Communiqués de presse de la Commission européenne : un style de communication technocratique

Avec une analyse textuelle de près de 45 000 communiqués de presse publiés par la Commission européenne au cours des 35 dernières années d’intégration européenne, Christian Rauh dans « Clear messages to the European public? The language of European Commission press releases 1985–2020 » confirme un style de communication extrêmement technocratique…

Enseignements relatifs aux communiqués de presse de la Commission européenne

Premièrement, cette communication publique est notablement plus difficile à comprendre que la communication politique des exécutifs nationaux et ressemble plutôt à un discours scientifique ; alors qu’un communiqué de presse reflète l’équilibre choisi par la Commission entre les considérations politiques et de communication et est destiné à influencer et à façonner le débat public.

Deuxièmement, ce mode de communication technocratique est indépendant des sujets politiques sur lesquels la Commission communique ; la communication publique de la Commission est presque toujours moins accessible, que l’on s’intéresse à la complexité du langage, à la familiarité des mots et, en particulier, à l’expression de l’action.

Troisièmement, ces constats n’ont guère changé au cours des 35 ans, une période au cours de laquelle les compétences politiques de la Commission et la politisation publique de l’UE ont considérablement augmenté.

Le message est clair.

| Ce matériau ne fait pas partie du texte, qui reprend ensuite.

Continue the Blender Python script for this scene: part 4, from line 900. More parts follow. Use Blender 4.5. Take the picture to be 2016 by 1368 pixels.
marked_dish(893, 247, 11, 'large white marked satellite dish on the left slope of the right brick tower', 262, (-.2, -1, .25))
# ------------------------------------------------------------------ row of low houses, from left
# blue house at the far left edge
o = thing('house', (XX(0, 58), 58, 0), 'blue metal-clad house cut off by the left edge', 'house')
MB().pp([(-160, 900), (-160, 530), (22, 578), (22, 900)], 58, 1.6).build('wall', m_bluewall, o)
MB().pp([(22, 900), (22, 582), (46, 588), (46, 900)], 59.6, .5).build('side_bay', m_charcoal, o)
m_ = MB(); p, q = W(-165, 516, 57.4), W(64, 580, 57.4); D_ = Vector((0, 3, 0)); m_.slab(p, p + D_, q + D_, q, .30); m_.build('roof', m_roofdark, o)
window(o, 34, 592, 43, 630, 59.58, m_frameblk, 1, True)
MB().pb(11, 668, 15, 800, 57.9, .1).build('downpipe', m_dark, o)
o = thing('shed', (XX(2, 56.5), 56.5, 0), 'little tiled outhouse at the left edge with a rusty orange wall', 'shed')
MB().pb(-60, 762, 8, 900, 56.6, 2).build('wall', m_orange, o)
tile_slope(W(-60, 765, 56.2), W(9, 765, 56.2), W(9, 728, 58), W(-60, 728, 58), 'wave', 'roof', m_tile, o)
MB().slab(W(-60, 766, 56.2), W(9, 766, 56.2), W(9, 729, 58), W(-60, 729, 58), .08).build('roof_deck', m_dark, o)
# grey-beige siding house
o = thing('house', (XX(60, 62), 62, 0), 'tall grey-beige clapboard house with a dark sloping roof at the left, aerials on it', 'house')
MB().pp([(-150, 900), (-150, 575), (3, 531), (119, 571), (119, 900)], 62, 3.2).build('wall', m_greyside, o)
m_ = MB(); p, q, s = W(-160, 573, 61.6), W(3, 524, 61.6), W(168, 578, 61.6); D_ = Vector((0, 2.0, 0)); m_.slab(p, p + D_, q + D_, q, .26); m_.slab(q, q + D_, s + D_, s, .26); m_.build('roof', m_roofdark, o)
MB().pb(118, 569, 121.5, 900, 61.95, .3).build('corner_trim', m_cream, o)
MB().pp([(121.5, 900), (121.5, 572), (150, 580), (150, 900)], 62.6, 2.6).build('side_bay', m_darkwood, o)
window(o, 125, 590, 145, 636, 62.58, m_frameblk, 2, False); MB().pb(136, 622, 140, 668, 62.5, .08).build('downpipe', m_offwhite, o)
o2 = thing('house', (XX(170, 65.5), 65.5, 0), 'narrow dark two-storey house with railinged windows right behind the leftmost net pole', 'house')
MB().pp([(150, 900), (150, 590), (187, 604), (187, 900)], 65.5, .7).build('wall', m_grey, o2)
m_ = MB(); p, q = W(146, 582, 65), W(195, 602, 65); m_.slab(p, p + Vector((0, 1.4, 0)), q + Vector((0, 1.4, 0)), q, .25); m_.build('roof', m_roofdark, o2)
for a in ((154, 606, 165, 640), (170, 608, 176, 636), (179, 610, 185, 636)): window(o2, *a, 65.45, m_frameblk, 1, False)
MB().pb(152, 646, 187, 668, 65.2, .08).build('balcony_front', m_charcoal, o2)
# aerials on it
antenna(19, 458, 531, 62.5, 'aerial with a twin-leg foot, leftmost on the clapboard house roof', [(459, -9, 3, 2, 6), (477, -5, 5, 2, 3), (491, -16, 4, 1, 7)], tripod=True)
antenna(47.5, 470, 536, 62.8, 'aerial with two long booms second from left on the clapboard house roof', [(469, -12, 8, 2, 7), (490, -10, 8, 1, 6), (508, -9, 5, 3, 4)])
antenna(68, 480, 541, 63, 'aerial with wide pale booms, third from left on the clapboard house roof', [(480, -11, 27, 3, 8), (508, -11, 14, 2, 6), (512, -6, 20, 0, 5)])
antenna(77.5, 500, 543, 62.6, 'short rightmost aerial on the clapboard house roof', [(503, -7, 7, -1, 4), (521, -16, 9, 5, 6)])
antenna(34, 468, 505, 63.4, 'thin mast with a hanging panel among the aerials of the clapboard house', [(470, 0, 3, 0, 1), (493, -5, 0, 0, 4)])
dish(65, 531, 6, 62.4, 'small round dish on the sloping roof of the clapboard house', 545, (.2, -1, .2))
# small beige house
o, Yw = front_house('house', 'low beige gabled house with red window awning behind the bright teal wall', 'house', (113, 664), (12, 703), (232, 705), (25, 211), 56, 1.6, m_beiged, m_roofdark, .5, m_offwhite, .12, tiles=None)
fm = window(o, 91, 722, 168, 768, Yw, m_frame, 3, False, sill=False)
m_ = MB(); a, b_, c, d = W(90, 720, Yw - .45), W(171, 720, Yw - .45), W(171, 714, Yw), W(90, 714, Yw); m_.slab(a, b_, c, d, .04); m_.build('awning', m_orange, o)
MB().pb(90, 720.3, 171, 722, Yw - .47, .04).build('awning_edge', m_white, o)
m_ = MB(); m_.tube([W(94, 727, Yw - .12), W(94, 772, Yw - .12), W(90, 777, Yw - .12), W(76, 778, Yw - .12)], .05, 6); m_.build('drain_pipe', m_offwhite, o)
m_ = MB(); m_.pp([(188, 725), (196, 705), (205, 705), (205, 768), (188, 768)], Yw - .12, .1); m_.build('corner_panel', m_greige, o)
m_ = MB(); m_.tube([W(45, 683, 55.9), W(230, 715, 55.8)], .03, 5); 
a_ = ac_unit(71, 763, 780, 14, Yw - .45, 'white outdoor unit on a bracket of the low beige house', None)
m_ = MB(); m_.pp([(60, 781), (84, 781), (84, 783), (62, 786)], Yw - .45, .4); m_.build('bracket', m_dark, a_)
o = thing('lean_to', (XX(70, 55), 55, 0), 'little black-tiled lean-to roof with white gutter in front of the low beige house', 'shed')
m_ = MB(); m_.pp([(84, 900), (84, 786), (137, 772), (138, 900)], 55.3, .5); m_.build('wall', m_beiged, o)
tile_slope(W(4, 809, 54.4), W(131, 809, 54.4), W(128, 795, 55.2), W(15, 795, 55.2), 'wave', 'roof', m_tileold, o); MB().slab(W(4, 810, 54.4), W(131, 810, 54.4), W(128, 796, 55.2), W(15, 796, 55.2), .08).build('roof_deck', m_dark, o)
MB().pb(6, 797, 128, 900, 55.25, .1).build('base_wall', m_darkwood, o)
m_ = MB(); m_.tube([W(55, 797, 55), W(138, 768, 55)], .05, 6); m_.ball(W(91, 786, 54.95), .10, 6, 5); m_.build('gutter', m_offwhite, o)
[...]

La communication publique de la Commission se caractérise par un langage grammaticalement complexe, par un jargon spécialisé et par un style inhabituellement nominal plutôt que verbal qui privilégie les processus abstraits aux plans d’action temporellement identifiables.

Pathologies du discours technocratique dans la communication de la Commission européenne

Essentiellement, la non-clarté du langage des communiqués de presse de la Commission européenne réside dans un triple déficit :

– Déficit d’accessibilité linguistique : une langue qui n’est pas assez accessible ;

– Déficit de vocabulaire familier : une utilisation de jargon trop spécialisé ;

– Déficit d’orientation vers l’action : une faible clarification et forte nominalisation à la place des verbes.

Le style de communication technocratique que cultive la Commission est probablement bien adapté pour s’adresser à ses acteurs traditionnels et hautement spécialisés que sont le Conseil, le Parlement européen ou les groupes d’intérêts sectoriels.

Mais, dans un contexte où l’opinion publique sur l’UE se polarise, c’est au moins une occasion manquée : ce style réduit la probabilité qu’un journaliste transmette le message, laisse une marge d’interprétation et de cadrage à d’autres acteurs, et diminue les chances que les citoyens comprennent comment la Commission utilise ses pouvoirs politiques.

Pourquoi la Commission européenne souffre d’un remarquable « déficit de communication » comportemental ?

Plusieurs hypothèses restent à creuser :

Premièrement, la communication de la Commission peut être liée à des identités organisationnelles profondément enracinées et à un problème de confiance en soi dans un contexte politisé.

Deuxièmement, la communication complexe de la Commission peut également être fonction de luttes intestines bureaucratiques et de recherche de consensus entre différents intérêts et positions politiques au sein de l’organisation elle-même.

Troisièmement, une communication complexe peut indiquer une prudence stratégique et une gestion des risques institutionnels, en particulier dans des contextes de conflits prononcés au sein du Conseil des ministres ou du grand public.

Obscurcir délibérément les positions politiques serait alors une tentative de désamorcer les débats controversés.

Reste que la communication de la Commission ne s’est pas adaptée aux débats publics de plus en plus politisés sur la gouvernance à plusieurs niveaux dans l’Union européenne et sur la prise de décision européenne à la lumière de débats publics de plus en plus controversés

Le style de communication technocratique fait trop facilement le jeu de ceux qui veulent construire l’image d’une élite bruxelloise détachée du citoyen européen.